Copy all of the material below exactly.

----- Dataset excerpt -----

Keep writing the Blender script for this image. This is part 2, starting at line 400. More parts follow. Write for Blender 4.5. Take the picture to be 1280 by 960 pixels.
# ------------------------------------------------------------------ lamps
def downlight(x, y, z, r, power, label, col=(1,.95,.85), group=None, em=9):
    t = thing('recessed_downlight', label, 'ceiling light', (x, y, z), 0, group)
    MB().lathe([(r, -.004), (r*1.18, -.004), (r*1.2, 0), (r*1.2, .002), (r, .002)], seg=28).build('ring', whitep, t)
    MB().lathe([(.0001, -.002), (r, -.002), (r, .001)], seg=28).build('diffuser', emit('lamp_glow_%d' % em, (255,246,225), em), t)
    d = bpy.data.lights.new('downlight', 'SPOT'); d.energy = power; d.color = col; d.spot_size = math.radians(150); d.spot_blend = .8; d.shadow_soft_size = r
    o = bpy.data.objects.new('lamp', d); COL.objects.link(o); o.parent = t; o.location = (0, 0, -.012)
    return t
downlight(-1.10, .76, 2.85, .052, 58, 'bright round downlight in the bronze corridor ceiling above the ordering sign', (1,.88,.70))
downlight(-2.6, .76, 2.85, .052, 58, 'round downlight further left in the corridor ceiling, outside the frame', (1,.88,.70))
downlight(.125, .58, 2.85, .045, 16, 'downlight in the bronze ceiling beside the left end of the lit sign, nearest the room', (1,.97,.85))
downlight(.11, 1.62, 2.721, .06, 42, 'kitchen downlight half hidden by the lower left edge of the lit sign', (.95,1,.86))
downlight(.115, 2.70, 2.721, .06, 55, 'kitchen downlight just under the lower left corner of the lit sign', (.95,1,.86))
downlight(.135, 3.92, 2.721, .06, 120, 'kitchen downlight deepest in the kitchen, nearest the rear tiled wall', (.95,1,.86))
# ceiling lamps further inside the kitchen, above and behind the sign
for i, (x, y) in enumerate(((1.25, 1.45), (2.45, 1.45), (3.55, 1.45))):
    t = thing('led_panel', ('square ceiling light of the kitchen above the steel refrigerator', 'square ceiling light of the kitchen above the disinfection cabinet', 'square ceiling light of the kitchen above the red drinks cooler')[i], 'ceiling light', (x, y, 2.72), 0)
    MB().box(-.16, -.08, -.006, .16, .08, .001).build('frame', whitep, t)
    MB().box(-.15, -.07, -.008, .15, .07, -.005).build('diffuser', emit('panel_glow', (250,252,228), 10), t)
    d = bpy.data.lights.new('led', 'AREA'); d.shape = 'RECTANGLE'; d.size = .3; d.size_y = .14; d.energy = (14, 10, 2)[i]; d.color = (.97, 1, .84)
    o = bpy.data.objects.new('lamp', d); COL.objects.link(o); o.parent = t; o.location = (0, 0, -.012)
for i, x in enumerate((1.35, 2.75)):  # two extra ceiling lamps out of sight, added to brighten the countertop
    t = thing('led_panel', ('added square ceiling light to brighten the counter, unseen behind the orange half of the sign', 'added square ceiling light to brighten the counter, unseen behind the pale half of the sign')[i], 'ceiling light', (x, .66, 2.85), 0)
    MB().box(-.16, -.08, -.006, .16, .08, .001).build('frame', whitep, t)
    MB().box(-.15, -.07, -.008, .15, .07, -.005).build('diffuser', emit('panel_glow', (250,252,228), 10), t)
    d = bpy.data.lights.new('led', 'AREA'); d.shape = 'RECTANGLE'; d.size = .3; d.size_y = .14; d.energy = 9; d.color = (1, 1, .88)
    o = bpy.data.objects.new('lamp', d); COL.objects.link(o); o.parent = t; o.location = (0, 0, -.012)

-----

§ **Exercise result**:
Keep writing the Blender script for this image. This is part 2, starting at line 400. More parts follow. Write for Blender 4.5. Take the picture to be 1280 by 960 pixels.
# ------------------------------------------------------------------ lamps
def downlight(x, y, z, r, power, label, col=(1,.95,.85), group=None, em=9):
    t = thing('recessed_downlight', label, 'ceiling light', (x, y, z), 0, group)
    MB().lathe([(r, -.004), (r*1.18, -.004), (r*1.2, 0), (r*1.2, .002), (r, .002)], seg=28).build('ring', whitep, t)
    MB().lathe([(.0001, -.002), (r, -.002), (r, .001)], seg=28).build('diffuser', emit('lamp_glow_%d' % em, (255,246,225), em), t)
    d = bpy.data.lights.new('downlight', 'SPOT'); d.energy = power; d.color = col; d.spot_size = math.radians(150); d.spot_blend = .8; d.shadow_soft_size = r
    o = bpy.data.objects.new('lamp', d); COL.objects.link(o); o.parent = t; o.location = (0, 0, -.012)
    return t
downlight(-1.10, .76, 2.85, .052, 58, 'bright round downlight in the bronze corridor ceiling above the ordering sign', (1,.88,.70))
downlight(-2.6, .76, 2.85, .052, 58, 'round downlight further left in the corridor ceiling, outside the frame', (1,.88,.70))
downlight(.125, .58, 2.85, .045, 16, 'downlight in the bronze ceiling beside the left end of the lit sign, nearest the room', (1,.97,.85))
downlight(.11, 1.62, 2.721, .06, 42, 'kitchen downlight half hidden by the lower left edge of the lit sign', (.95,1,.86))
downlight(.115, 2.70, 2.721, .06, 55, 'kitchen downlight just under the lower left corner of the lit sign', (.95,1,.86))
downlight(.135, 3.92, 2.721, .06, 120, 'kitchen downlight deepest in the kitchen, nearest the rear tiled wall', (.95,1,.86))
# ceiling lamps further inside the kitchen, above and behind the sign
for i, (x, y) in enumerate(((1.25, 1.45), (2.45, 1.45), (3.55, 1.45))):
    t = thing('led_panel', ('square ceiling light of the kitchen above the steel refrigerator', 'square ceiling light of the kitchen above the disinfection cabinet', 'square ceiling light of the kitchen above the red drinks cooler')[i], 'ceiling light', (x, y, 2.72), 0)
    MB().box(-.16, -.08, -.006, .16, .08, .001).build('frame', whitep, t)
    MB().box(-.15, -.07, -.008, .15, .07, -.005).build('diffuser', emit('panel_glow', (250,252,228), 10), t)
    d = bpy.data.lights.new('led', 'AREA'); d.shape = 'RECTANGLE'; d.size = .3; d.size_y = .14; d.energy = (14, 10, 2)[i]; d.color = (.97, 1, .84)
    o = bpy.data.objects.new('lamp', d); COL.objects.link(o); o.parent = t; o.location = (0, 0, -.012)
for i, x in enumerate((1.35, 2.75)):  # two extra ceiling lamps out of sight, added to brighten the countertop
    t = thing('led_panel', ('added square ceiling light to brighten the counter, unseen behind the orange half of the sign', 'added square ceiling light to brighten the counter, unseen behind the pale half of the sign')[i], 'ceiling light', (x, .66, 2.85), 0)
    MB().box(-.16, -.08, -.006, .16, .08, .001).build('frame', whitep, t)
    MB().box(-.15, -.07, -.008, .15, .07, -.005).build('diffuser', emit('panel_glow', (250,252,228), 10), t)
    d = bpy.data.lights.new('led', 'AREA'); d.shape = 'RECTANGLE'; d.size = .3; d.size_y = .14; d.energy = 9; d.color = (1, 1, .88)
    o = bpy.data.objects.new('lamp', d); COL.objects.link(o); o.parent = t; o.location = (0, 0, -.012)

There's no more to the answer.